“The parable of 100 dogs and 92 bones”

“The parable of 100 dogs and 92 bones”

Why the Work Programme can’t work

Posted on June 19, 2013 by alittleecon

 

Today’s Billy Blog is another must read, on the state of austerity-age Britain. In it he includes his ‘parable of 100 dogs and 92 bones’. I’ve used this before on this blog, but this is a better version of it, so it’s worth recounting, as it’s a perfect allusion to Governments’ obsession with ‘back-to-work’ schemes and why they can never succeed on their own. The Coalition’s failing Work Programme is a perfect example of this.

“Case study: the parable of 100 dogs and 92 bones

Imagine a small community comprising 100 dogs. Each morning they set off into the field to dig for bones. If there enough bones for all buried in the field then all the dogs would succeed in their search no matter how fast or dexterous they were.

Now imagine that one day the 100 dogs set off for the field as usual but this time they find there are only 92 bones buried.

Some dogs who were always very sharp dig up two bones as usual and others dig up the usual one bone. But, as a matter of accounting, at least 8 dogs will return home bone-less.

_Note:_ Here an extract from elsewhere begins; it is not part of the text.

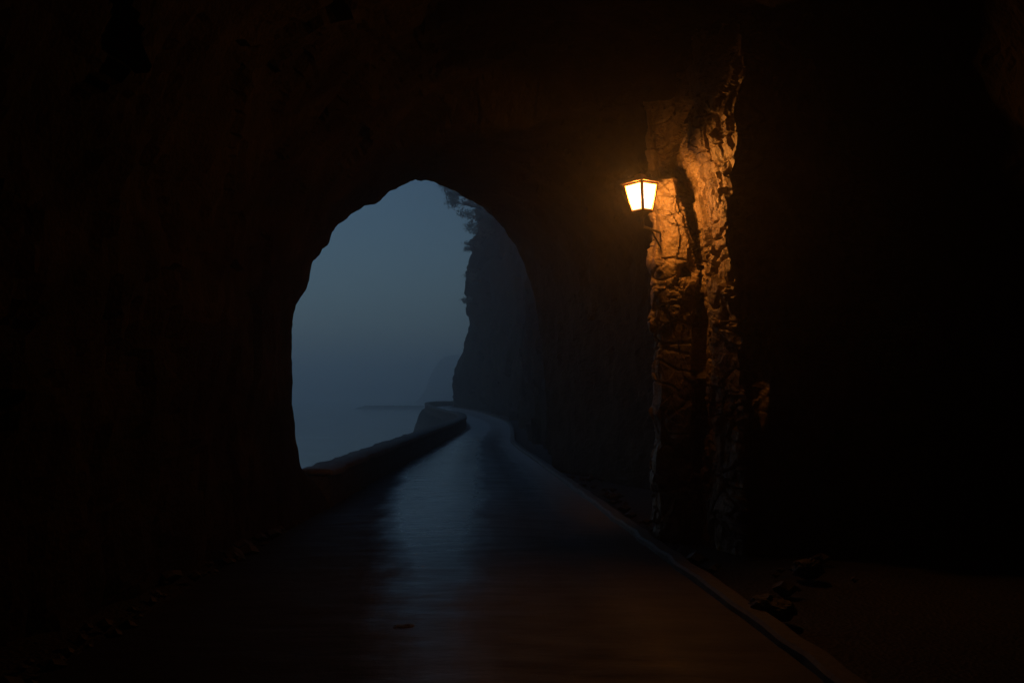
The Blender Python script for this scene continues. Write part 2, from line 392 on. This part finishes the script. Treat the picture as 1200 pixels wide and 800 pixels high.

Now imagine that the government decides that this is unsustainable and decides that it is the skills and motivation of the bone-less dogs that is the problem. They are not skilled enough. They are idlers, bludgers and “bone-shy”.

So a range of dog psychologists and dog-trainers are called into to work on the attitudes and skills of the bone-less dogs. The dogs undergo assessment and are assigned case managers. They are told that unless they train they will miss out on their nightly bowl of food that the government provides to them while bone-less. They feel despondent.

Anyway, after running and digging skills are imparted to the bone-less dogs things start to change. Each day as the 100 dogs go in search of 92 bones, we start to observe different dogs coming back bone-less. The bone-less queue seems to become shuffled by the training programs.

However, on any particular day, there are still 100 dogs running into the field and only 92 bones are buried there!”

Bill concludes with:

“In the UK there are about 92 bones for every 100 dogs and in Spain 72 bones for every 100 dogs!

The point is that fallacies of composition* are rife in mainstream macroeconomics reasoning and have led to very poor policy decisions in the past.

There are simply not enough jobs.”

* Fallacies of composition are very common in discussions of economics. It basically means – what’s true for an individual isn’t always true for a whole group of individuals. An example of this would be the argument that cutting the minimum wage will increase the number of jobs available. While for a single firm, if wages could be cut, that might enable the firm to hire more people, if they are cut across all firms, then workers will be able to buy less stuff, so less will be produced, meaning less workers are needed. David Cameron saying everyone should pay off their credit card bills is another example. Good for the individual, bad if everyone does it at the same time.